Given records:
>>

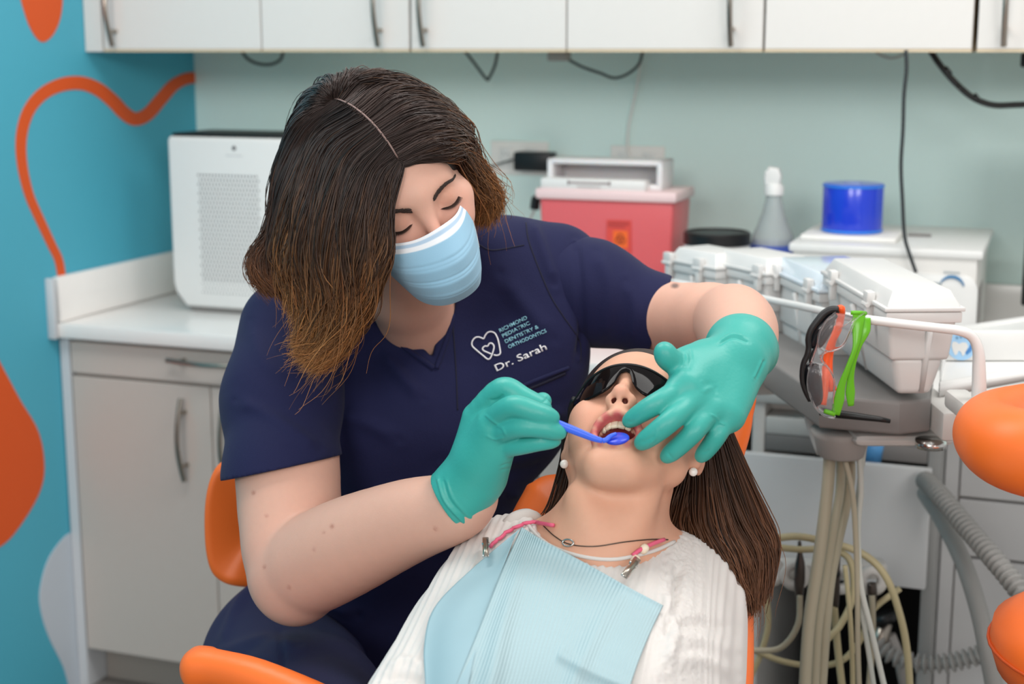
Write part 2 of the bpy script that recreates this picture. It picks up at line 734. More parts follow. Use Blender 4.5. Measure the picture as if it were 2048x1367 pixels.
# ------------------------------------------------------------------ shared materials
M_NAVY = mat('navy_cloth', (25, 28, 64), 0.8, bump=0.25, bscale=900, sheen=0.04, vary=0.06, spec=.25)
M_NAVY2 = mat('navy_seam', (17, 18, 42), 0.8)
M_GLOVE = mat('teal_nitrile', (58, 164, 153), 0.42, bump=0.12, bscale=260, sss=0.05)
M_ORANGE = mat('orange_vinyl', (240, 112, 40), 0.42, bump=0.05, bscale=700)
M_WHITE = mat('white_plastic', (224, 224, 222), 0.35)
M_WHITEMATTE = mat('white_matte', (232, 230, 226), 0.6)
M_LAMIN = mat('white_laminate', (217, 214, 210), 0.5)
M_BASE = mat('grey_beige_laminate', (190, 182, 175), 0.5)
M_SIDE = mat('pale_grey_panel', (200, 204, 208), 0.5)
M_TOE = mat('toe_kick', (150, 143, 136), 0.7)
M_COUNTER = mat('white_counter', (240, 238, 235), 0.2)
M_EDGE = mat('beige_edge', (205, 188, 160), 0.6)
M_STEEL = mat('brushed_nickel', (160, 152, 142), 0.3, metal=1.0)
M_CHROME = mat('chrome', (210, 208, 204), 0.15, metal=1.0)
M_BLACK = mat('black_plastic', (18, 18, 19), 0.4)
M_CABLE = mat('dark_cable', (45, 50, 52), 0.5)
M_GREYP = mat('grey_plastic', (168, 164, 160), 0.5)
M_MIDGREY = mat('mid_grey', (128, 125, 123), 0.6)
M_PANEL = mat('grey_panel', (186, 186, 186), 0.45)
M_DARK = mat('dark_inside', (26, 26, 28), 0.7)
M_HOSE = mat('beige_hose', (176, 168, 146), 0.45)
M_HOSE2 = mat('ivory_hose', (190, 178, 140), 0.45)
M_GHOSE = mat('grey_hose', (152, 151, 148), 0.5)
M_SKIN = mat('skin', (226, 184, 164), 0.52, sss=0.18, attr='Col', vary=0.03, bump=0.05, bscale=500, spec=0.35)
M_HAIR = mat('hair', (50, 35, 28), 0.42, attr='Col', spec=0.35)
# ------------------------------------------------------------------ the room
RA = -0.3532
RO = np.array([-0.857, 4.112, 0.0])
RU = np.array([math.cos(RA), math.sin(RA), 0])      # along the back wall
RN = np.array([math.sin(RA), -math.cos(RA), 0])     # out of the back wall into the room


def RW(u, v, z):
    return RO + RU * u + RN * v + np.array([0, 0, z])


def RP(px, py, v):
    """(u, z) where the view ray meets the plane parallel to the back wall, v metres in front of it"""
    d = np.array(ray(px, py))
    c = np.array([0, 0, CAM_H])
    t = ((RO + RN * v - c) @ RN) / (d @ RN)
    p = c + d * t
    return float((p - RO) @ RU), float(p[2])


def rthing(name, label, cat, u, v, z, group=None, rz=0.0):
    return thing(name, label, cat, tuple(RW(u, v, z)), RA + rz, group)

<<
>>

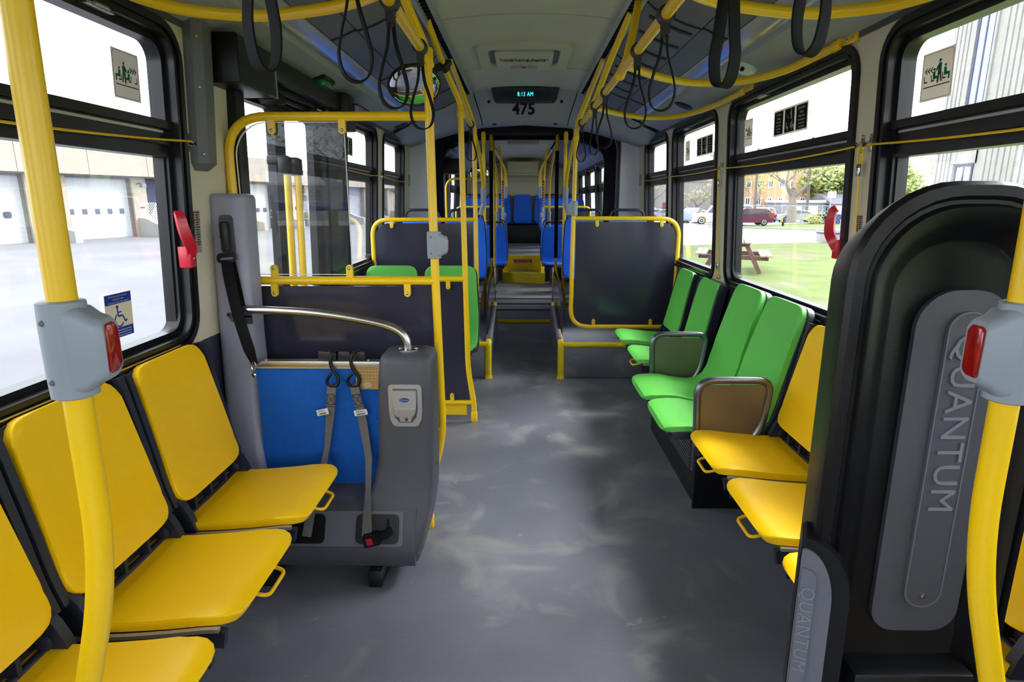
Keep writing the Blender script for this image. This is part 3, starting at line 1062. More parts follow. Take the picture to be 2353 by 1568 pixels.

<<

Stated task: In the records above, find each line with the word "script" and copy it.

Result for this task:
Write part 2 of the bpy script that recreates this picture. It picks up at line 734. More parts follow. Use Blender 4.5. Measure the picture as if it were 2048x1367 pixels.
Keep writing the Blender script for this image. This is part 3, starting at line 1062. More parts follow. Take the picture to be 2353 by 1568 pixels.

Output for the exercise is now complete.